▶ _What you will do_: Copy these lines exactly and nothing else: from the line holding "Keep writing the" to the line holding "b = MB(); b.box2(lo, hi, 0.003);", both lines included.

Entries with scene source code:
━━━━━━━━
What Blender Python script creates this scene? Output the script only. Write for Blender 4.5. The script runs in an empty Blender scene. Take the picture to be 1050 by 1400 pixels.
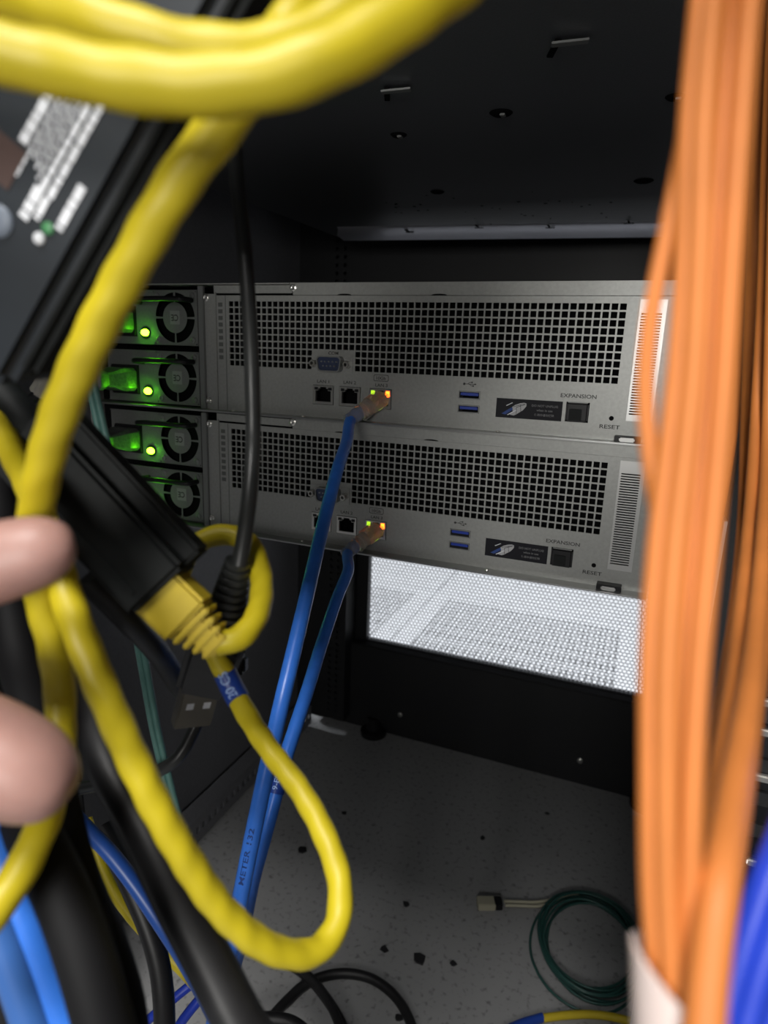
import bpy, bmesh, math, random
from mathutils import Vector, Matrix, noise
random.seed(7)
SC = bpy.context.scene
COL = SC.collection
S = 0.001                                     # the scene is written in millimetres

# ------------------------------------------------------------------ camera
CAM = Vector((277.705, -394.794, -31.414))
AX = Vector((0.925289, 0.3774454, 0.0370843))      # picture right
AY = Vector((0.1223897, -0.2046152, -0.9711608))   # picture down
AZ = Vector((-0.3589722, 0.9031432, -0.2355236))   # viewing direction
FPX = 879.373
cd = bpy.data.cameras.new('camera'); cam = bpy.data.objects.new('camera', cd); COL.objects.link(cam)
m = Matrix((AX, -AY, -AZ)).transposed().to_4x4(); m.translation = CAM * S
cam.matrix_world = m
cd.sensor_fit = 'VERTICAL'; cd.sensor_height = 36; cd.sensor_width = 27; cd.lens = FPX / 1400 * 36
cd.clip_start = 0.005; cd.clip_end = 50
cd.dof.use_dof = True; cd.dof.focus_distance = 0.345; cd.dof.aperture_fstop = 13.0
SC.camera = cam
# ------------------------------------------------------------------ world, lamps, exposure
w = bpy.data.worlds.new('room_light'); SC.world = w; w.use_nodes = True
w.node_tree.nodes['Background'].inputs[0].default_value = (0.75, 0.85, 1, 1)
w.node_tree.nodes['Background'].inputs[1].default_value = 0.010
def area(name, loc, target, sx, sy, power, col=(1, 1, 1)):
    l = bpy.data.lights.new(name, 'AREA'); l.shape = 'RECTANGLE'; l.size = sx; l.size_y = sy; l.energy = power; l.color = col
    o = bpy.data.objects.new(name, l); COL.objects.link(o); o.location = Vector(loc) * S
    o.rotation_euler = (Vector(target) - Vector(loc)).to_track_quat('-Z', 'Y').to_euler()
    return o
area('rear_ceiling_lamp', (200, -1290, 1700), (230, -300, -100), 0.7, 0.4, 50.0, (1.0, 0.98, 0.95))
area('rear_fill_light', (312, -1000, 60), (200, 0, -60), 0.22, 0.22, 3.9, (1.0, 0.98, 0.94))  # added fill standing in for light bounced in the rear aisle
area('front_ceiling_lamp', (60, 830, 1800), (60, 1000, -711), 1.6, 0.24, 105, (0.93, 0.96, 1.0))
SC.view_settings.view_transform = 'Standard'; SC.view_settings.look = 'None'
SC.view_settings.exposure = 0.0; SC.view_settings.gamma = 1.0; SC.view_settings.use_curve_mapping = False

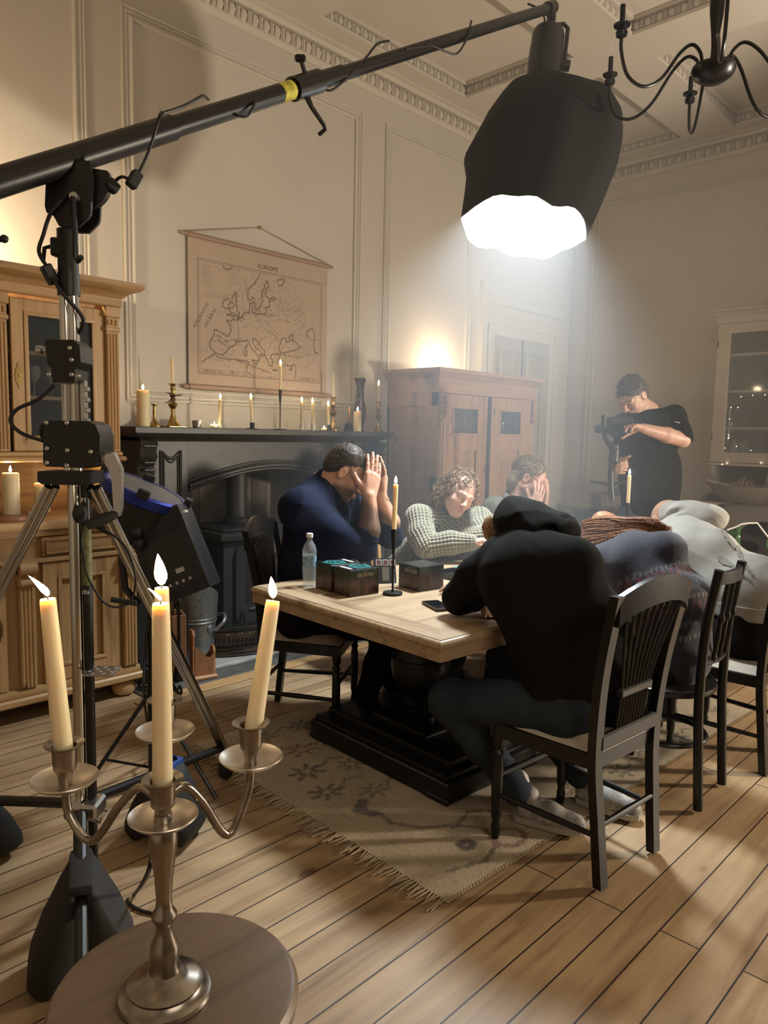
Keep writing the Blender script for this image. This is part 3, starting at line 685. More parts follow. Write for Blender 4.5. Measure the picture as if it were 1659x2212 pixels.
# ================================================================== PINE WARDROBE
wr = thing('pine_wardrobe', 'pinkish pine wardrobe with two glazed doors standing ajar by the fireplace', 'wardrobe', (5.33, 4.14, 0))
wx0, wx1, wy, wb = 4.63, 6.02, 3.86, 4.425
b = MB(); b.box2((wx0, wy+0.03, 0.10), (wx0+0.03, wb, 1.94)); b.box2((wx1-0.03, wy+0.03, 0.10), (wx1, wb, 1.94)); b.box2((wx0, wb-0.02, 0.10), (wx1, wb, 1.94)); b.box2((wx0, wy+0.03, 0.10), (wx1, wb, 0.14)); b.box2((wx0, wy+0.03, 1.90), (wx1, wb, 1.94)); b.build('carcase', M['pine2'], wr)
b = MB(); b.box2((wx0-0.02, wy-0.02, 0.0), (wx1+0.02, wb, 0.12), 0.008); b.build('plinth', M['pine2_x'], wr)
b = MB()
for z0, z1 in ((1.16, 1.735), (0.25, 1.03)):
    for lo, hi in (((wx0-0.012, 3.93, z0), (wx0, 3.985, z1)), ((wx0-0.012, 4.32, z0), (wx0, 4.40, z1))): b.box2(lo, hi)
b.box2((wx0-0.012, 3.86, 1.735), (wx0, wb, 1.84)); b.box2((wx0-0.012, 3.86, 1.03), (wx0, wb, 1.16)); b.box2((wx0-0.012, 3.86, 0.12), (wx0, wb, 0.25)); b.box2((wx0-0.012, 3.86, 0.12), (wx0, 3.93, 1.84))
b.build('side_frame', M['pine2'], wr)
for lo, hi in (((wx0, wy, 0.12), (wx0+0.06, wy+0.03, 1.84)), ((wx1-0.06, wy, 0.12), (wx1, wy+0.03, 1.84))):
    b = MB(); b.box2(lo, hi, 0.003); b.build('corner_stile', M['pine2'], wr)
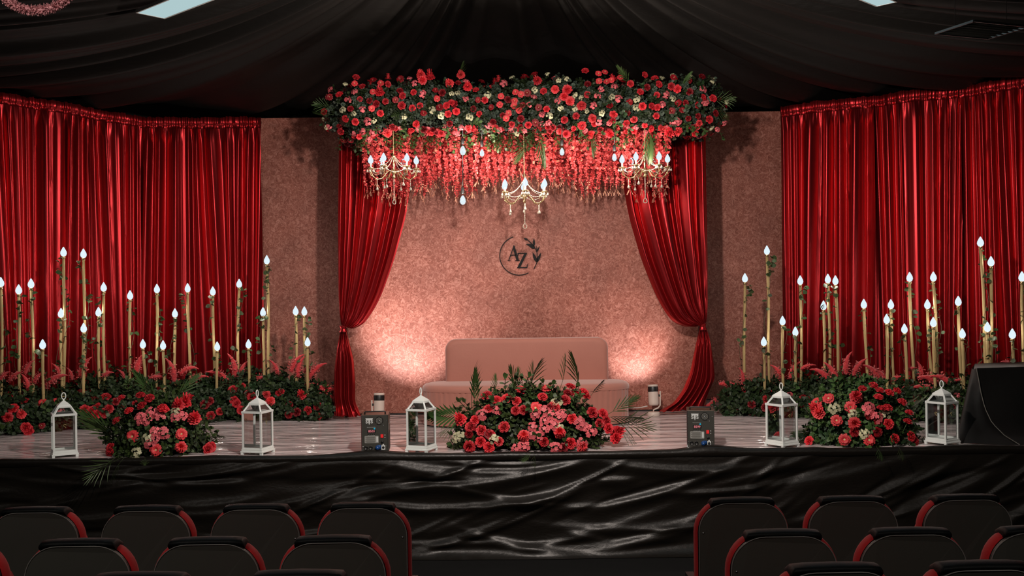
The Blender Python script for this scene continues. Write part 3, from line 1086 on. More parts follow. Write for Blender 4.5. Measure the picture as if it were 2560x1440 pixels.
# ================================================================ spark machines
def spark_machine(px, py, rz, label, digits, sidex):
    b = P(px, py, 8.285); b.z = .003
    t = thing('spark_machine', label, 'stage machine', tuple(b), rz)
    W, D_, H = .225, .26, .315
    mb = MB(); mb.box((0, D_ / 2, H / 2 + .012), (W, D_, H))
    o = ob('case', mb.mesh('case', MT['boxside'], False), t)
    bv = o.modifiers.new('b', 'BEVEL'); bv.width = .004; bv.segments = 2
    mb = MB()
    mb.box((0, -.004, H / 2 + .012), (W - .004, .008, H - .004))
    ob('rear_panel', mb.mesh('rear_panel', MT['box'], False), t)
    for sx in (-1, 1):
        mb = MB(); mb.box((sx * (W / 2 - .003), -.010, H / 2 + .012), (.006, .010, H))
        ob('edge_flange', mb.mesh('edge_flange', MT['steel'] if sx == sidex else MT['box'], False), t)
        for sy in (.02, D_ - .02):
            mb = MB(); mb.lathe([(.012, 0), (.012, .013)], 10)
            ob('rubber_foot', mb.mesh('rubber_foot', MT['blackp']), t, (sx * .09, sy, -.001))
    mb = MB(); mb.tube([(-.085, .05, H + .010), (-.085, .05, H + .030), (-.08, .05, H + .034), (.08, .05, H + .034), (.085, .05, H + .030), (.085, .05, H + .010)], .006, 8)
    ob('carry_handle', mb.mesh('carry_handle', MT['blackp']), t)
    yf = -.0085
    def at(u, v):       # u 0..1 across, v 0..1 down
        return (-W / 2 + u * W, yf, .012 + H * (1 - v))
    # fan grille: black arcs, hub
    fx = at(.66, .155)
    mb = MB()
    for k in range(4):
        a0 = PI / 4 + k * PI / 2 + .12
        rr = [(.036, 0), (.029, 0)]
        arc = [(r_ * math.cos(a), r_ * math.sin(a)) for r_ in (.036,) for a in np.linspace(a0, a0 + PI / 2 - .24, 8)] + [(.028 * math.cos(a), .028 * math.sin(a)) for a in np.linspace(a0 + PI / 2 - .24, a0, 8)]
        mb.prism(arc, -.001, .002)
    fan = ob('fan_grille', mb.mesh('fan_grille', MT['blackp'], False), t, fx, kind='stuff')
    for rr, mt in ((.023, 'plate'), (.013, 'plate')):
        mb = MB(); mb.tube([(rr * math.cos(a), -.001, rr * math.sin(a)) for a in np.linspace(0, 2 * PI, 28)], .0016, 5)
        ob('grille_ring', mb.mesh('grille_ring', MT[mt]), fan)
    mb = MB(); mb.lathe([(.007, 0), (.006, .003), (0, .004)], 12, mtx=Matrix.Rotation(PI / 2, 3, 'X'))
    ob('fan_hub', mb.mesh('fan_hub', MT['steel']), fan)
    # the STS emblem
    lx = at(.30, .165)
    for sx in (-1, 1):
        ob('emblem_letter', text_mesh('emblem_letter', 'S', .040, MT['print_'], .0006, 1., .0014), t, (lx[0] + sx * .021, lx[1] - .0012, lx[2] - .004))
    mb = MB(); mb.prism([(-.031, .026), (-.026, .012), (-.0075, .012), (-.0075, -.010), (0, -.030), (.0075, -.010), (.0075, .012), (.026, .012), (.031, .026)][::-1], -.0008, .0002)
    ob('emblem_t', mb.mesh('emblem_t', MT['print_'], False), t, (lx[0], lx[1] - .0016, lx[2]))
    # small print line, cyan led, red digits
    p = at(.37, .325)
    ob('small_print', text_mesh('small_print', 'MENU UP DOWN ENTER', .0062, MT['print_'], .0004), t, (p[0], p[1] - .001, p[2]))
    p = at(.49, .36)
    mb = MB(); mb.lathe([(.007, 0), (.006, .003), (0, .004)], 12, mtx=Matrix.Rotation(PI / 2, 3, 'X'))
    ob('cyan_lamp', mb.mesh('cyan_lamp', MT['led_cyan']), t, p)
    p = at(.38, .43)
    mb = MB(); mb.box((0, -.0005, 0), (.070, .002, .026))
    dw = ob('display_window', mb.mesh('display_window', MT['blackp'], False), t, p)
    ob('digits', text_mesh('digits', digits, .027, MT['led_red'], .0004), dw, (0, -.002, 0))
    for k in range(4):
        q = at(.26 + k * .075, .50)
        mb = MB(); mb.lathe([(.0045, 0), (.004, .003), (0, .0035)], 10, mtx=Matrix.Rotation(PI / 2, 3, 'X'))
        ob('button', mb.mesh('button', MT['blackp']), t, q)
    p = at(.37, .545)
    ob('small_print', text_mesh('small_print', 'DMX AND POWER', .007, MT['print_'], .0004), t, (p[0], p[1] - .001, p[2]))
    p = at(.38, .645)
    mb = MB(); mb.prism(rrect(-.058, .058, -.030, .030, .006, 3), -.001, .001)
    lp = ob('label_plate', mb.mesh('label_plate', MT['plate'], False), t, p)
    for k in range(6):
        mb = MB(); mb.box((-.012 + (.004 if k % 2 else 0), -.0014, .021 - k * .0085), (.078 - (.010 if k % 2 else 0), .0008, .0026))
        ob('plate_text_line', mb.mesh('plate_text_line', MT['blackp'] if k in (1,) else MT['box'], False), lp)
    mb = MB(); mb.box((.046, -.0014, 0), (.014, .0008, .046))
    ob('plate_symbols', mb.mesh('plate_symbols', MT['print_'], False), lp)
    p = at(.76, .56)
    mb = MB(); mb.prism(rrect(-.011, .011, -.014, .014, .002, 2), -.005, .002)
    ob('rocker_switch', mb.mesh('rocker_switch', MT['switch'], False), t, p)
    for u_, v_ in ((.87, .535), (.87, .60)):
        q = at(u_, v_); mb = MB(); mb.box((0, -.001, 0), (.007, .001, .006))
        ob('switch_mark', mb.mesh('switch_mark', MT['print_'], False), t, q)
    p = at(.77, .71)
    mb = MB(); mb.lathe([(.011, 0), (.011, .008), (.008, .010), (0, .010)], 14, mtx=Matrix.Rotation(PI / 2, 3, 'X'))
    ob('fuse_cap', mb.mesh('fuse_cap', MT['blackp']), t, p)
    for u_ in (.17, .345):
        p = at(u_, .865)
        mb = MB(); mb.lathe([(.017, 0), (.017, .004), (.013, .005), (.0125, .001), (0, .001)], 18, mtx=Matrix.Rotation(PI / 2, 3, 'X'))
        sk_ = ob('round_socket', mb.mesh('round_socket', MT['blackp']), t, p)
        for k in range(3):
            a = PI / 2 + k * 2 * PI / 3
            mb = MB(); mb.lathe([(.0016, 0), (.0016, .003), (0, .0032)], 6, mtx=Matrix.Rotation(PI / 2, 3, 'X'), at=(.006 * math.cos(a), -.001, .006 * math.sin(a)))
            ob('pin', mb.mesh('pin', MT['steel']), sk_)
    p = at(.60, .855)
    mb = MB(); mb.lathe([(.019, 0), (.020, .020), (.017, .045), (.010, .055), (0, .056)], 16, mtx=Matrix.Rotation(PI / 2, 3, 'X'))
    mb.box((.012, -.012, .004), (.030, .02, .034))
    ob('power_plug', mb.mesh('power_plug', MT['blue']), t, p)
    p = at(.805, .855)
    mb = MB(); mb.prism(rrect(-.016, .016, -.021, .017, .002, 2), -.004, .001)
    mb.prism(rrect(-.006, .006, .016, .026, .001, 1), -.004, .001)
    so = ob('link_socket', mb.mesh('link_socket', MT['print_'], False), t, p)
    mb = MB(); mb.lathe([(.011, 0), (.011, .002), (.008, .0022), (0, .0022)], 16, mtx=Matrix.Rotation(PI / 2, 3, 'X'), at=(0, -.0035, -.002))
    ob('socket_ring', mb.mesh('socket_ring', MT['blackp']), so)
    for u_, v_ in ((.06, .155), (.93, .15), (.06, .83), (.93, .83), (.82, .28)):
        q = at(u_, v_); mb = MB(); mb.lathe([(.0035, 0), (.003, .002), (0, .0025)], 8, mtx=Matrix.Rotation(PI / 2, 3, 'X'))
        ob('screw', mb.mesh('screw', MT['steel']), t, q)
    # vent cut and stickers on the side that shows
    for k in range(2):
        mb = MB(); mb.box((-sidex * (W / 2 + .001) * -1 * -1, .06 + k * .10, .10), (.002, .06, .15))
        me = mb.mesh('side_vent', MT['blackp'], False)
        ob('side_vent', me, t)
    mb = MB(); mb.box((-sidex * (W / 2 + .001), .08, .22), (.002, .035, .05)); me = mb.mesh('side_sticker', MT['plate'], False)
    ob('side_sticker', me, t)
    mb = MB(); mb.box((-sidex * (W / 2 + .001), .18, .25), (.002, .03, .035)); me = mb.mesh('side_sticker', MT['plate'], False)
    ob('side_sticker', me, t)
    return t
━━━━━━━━
▶ _Reply_:
Keep writing the Blender script for this image. This is part 3, starting at line 685. More parts follow. Write for Blender 4.5. Measure the picture as if it were 1659x2212 pixels.
# ================================================================== PINE WARDROBE
wr = thing('pine_wardrobe', 'pinkish pine wardrobe with two glazed doors standing ajar by the fireplace', 'wardrobe', (5.33, 4.14, 0))
wx0, wx1, wy, wb = 4.63, 6.02, 3.86, 4.425
b = MB(); b.box2((wx0, wy+0.03, 0.10), (wx0+0.03, wb, 1.94)); b.box2((wx1-0.03, wy+0.03, 0.10), (wx1, wb, 1.94)); b.box2((wx0, wb-0.02, 0.10), (wx1, wb, 1.94)); b.box2((wx0, wy+0.03, 0.10), (wx1, wb, 0.14)); b.box2((wx0, wy+0.03, 1.90), (wx1, wb, 1.94)); b.build('carcase', M['pine2'], wr)
b = MB(); b.box2((wx0-0.02, wy-0.02, 0.0), (wx1+0.02, wb, 0.12), 0.008); b.build('plinth', M['pine2_x'], wr)
b = MB()
for z0, z1 in ((1.16, 1.735), (0.25, 1.03)):
    for lo, hi in (((wx0-0.012, 3.93, z0), (wx0, 3.985, z1)), ((wx0-0.012, 4.32, z0), (wx0, 4.40, z1))): b.box2(lo, hi)
b.box2((wx0-0.012, 3.86, 1.735), (wx0, wb, 1.84)); b.box2((wx0-0.012, 3.86, 1.03), (wx0, wb, 1.16)); b.box2((wx0-0.012, 3.86, 0.12), (wx0, wb, 0.25)); b.box2((wx0-0.012, 3.86, 0.12), (wx0, 3.93, 1.84))
b.build('side_frame', M['pine2'], wr)
for lo, hi in (((wx0, wy, 0.12), (wx0+0.06, wy+0.03, 1.84)), ((wx1-0.06, wy, 0.12), (wx1, wy+0.03, 1.84))):
    b = MB(); b.box2(lo, hi, 0.003); b.build('corner_stile', M['pine2'], wr)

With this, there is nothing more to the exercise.